Mr Sheridan said Telstra’s role in the telecommunication space provided a great barrier to entry for other providers that want to invest in infrastructure in the regions.
“I don’t think the incentives change is there. Telstra has a very strong (relationship) with Amplitel (infrastructure towers),” he said.
“Historically (Telstra) has very strongly defended its coverage advantage and will continue to do so.
“If you look at the totality of funding programs to date, they’ve delivered good outcomes and good coverage but they’re not delivering the best coverage.”
Mr Sheridan said if the government provided better incentives for providers to use multi-carrier infrastructure, then there would be more uptake in accessing regional and remote areas.
“I know as a carrier, my investment, if I have to share that with everyone else, I may reconsider that investment,” he said.
“Those incentives to work together haven’t been there.
“If there was a principle that taxpayer dollars was there to support all carriers … that would make it more beneficial for any individual carrier to seek a multi carrier approach then going alone.”
But Telstra’s Tasmanian regional general manager, Michael Patterson, told the inquiry on Friday he felt that too many options available to providers would make the entire system ineffective.

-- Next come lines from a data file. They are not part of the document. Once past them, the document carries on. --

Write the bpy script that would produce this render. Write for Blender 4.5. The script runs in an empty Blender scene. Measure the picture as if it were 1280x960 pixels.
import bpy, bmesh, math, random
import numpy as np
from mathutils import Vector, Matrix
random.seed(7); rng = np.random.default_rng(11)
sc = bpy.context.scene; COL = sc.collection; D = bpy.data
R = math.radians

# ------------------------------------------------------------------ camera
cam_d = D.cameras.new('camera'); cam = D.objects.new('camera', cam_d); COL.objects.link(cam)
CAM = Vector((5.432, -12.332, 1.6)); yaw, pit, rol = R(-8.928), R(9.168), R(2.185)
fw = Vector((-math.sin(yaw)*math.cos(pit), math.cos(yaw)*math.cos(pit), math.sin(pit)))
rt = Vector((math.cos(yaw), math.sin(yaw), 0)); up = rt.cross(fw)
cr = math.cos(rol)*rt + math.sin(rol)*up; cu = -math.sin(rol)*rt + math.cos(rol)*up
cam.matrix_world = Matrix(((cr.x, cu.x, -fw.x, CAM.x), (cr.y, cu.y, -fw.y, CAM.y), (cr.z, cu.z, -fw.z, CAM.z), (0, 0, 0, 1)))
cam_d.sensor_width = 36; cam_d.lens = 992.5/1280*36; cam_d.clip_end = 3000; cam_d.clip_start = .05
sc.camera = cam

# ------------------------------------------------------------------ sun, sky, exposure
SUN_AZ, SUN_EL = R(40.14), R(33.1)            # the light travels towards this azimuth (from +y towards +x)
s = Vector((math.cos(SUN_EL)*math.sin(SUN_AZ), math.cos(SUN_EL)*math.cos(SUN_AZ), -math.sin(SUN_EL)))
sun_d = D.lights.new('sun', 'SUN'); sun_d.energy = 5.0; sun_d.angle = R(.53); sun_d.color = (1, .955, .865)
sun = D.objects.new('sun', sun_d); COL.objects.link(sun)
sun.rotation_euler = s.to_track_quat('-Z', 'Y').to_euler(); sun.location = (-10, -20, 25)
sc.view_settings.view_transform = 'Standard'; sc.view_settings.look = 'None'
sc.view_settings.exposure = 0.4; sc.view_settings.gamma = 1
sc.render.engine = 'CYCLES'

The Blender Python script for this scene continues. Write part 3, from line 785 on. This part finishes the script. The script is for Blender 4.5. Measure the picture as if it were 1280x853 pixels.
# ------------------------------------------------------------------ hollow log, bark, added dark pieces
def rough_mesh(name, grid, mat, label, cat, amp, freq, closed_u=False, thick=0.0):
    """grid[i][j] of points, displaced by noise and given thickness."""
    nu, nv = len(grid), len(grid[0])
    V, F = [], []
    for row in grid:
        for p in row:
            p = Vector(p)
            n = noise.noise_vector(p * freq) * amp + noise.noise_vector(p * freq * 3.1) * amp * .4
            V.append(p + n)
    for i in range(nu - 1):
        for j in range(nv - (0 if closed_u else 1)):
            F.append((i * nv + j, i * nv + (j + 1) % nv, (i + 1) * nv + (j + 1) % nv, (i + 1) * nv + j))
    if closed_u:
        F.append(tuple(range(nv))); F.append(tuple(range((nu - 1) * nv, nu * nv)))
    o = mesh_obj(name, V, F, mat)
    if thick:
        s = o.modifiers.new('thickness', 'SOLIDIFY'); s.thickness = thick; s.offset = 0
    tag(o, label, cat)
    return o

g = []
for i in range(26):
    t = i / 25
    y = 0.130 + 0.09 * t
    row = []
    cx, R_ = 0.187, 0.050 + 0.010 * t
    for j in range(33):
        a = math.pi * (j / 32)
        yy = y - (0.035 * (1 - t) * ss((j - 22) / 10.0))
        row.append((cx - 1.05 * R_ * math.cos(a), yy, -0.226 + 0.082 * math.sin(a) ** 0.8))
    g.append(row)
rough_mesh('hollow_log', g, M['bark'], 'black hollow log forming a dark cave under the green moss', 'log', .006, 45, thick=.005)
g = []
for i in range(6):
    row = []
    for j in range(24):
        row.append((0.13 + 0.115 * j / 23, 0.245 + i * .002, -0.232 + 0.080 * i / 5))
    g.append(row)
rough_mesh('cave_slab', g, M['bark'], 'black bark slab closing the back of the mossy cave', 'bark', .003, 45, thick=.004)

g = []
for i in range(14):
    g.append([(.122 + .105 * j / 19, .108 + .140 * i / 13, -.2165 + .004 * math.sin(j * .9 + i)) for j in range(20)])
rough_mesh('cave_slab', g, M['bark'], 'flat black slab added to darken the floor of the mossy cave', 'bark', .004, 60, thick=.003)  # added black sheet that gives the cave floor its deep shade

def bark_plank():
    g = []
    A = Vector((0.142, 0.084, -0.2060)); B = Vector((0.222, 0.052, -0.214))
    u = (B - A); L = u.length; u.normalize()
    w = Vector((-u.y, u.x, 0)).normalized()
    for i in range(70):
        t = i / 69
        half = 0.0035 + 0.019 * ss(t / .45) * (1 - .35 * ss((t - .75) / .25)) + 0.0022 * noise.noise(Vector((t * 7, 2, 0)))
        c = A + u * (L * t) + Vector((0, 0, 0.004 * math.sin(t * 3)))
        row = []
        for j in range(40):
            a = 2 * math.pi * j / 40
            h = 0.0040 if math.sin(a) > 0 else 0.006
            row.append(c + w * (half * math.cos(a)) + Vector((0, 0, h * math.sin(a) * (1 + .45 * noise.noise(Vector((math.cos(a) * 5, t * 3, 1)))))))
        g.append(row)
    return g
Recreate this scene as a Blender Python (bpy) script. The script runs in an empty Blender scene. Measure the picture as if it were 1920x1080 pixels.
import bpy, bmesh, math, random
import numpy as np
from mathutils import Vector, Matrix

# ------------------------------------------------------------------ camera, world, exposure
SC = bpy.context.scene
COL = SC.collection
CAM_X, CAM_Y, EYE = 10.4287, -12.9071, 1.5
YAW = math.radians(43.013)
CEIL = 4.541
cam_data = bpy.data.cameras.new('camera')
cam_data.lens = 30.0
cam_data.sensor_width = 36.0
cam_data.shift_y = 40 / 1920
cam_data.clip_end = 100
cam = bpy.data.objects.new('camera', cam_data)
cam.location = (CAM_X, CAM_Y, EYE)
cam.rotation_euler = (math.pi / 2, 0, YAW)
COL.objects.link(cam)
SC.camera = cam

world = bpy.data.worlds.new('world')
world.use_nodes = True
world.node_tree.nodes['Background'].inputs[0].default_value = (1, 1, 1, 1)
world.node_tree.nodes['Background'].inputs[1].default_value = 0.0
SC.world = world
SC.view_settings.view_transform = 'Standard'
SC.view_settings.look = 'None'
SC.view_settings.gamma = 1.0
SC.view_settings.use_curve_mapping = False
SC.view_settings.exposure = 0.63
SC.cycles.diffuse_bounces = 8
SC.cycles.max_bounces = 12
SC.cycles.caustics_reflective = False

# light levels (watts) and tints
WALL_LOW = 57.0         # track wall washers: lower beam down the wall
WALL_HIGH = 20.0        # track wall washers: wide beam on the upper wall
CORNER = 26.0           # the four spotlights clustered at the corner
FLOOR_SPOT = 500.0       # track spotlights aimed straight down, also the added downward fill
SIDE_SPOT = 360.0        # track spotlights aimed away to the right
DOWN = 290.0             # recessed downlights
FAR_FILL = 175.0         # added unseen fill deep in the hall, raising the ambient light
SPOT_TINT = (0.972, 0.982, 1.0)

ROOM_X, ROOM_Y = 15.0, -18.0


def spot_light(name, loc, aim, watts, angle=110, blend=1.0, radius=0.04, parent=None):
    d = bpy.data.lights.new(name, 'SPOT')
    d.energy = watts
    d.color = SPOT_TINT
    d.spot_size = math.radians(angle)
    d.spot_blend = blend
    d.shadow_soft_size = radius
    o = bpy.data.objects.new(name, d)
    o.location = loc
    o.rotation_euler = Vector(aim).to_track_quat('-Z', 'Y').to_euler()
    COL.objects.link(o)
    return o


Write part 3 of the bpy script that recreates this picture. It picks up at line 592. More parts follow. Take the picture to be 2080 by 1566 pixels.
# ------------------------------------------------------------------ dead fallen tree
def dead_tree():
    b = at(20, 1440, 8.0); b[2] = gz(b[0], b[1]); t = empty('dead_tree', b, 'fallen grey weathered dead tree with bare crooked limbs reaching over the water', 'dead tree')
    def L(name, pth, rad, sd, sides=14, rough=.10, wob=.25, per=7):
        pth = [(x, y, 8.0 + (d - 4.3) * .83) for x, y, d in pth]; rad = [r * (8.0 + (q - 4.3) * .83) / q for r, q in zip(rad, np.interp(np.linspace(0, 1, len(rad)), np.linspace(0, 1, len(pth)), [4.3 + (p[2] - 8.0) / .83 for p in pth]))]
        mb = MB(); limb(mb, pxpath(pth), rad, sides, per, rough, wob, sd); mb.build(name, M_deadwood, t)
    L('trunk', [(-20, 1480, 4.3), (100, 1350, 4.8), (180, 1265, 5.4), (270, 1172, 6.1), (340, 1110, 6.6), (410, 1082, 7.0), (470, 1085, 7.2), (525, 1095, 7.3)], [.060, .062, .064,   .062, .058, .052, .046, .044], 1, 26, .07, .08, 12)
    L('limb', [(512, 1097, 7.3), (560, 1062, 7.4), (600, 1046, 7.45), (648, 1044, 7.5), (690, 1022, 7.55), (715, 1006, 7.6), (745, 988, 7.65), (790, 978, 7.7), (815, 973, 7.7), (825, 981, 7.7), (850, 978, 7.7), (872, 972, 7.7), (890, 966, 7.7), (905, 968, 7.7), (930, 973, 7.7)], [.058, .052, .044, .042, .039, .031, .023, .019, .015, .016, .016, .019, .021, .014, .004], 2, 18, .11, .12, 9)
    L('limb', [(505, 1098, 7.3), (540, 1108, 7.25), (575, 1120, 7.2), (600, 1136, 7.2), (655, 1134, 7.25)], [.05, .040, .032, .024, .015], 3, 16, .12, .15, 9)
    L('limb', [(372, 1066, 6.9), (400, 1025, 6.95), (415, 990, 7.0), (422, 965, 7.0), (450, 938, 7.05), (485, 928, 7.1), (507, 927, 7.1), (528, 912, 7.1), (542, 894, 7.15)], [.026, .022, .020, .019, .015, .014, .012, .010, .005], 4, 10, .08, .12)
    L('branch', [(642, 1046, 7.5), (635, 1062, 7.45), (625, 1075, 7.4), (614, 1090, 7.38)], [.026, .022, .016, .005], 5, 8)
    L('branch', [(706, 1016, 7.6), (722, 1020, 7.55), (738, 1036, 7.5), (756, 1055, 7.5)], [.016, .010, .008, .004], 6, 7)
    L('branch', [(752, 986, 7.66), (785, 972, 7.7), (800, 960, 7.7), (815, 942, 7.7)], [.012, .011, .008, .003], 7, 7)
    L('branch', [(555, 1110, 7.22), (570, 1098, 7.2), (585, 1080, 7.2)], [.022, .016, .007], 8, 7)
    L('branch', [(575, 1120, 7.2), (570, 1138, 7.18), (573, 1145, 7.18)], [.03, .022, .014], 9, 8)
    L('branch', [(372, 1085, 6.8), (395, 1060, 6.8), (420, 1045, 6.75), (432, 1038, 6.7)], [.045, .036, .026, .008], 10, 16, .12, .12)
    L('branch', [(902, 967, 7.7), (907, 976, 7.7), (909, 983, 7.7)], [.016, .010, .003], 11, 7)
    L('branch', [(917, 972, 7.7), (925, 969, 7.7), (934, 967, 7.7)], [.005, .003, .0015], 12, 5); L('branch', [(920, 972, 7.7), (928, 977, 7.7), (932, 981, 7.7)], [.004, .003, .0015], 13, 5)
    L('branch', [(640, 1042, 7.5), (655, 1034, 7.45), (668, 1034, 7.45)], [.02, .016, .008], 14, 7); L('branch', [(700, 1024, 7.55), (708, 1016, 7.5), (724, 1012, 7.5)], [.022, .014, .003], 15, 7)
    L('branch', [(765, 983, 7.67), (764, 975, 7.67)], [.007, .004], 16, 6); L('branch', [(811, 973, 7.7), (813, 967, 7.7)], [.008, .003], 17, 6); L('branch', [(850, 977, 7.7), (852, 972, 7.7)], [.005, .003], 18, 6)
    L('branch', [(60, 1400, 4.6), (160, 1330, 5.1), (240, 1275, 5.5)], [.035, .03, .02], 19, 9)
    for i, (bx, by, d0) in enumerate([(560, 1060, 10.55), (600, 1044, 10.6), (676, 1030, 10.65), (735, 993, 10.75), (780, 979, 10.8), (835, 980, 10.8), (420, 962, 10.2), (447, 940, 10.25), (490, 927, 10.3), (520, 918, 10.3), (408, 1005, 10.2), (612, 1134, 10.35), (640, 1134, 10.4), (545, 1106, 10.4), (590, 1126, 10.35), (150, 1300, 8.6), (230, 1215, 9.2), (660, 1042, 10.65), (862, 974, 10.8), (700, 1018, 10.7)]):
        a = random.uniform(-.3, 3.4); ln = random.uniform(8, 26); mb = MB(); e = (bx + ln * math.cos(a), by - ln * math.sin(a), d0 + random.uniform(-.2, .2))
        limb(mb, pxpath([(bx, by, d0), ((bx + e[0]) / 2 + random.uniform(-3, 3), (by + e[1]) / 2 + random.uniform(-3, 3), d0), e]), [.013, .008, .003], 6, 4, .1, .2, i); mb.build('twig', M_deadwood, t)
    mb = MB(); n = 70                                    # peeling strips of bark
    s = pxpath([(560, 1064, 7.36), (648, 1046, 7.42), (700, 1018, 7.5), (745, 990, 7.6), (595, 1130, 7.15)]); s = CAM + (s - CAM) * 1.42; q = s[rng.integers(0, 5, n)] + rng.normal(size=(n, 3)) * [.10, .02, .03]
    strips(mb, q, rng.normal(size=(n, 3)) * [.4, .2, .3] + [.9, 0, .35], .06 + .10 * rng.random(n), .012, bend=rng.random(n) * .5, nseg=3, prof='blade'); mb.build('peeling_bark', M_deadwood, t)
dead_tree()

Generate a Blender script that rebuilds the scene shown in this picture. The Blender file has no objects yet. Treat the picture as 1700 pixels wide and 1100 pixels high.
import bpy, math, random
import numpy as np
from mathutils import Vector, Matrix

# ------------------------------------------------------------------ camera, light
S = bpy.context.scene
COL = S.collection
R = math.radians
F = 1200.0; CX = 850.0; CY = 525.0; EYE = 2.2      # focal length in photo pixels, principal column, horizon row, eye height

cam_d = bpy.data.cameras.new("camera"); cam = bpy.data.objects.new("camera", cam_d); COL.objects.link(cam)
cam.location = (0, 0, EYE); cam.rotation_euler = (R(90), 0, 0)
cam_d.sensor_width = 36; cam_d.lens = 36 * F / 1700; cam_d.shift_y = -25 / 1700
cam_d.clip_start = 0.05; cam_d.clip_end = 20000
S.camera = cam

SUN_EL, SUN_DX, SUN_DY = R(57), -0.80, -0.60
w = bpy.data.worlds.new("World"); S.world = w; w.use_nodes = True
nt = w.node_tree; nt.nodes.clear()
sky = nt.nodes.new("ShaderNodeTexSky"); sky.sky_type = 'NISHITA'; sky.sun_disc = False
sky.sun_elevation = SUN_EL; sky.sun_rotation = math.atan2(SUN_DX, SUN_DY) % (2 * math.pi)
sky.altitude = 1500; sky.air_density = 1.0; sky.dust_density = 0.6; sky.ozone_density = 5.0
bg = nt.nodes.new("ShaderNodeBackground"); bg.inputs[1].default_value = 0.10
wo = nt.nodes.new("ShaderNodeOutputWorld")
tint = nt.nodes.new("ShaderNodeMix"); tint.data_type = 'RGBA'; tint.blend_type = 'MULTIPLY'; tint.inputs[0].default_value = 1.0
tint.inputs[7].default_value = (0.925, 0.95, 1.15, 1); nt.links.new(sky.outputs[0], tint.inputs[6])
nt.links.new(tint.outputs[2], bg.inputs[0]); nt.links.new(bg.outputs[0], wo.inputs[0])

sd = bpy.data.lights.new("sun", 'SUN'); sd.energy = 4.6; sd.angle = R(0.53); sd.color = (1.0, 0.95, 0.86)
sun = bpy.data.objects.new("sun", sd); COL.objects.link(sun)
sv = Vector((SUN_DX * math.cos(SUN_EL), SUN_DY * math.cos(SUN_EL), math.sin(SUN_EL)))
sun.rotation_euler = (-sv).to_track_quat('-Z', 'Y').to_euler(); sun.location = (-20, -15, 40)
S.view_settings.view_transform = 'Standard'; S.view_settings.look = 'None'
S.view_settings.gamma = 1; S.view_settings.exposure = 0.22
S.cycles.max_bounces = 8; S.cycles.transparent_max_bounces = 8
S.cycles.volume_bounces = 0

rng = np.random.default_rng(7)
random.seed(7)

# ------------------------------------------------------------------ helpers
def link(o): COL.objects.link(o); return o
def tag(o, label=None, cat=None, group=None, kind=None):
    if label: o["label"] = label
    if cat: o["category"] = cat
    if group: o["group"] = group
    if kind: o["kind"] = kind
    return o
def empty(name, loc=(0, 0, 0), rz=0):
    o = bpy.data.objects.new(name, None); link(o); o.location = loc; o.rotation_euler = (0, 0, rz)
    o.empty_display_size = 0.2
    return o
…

“I think there would be a lot more complexity if we had to get other parties involved,”
“The changes in the industry and the establishment of Amplitel … they’ve got infrastructure we can all share on or co-locate on.
“We’re absolutely on the frontline.
“I can see an avenue through to getting and helping communities to get coverage, I know it’s working with Telstra.”
Mr Sheridan said consumers also felt they could only trust Telstra in the regions despite other telcos like Optus now being able to provide greater coverage in some areas.
The inquiry heard there was even some circumstances where local governments had refused applications to build telecommunication infrastructure in the regions because it wasn’t a Telstra provider.
“The community is better off having a competitor there. It brings the incumbent to the table,” Mr Sheridan said.
“It’s a familiarity, it’s the fact that they’ve been Telstra customers. To take benefit of that funding, they would have to switch and whether the particular circumstances work for them.“
The inquiry heard another issue was power outages during emergency disasters, such as flooding, can disrupt telecommunication coverage from getting back online quickly in times of need.
“In the recent bushfires, very few of our Optus towers were impacted, it was about a handful but 150 were out because of the power supplies,” Mr Sheridan said.
“The biggest issue we find is power. Emergency roaming will not work if the issue is power.
“There’s an important opportunity to make power networks more resilient.”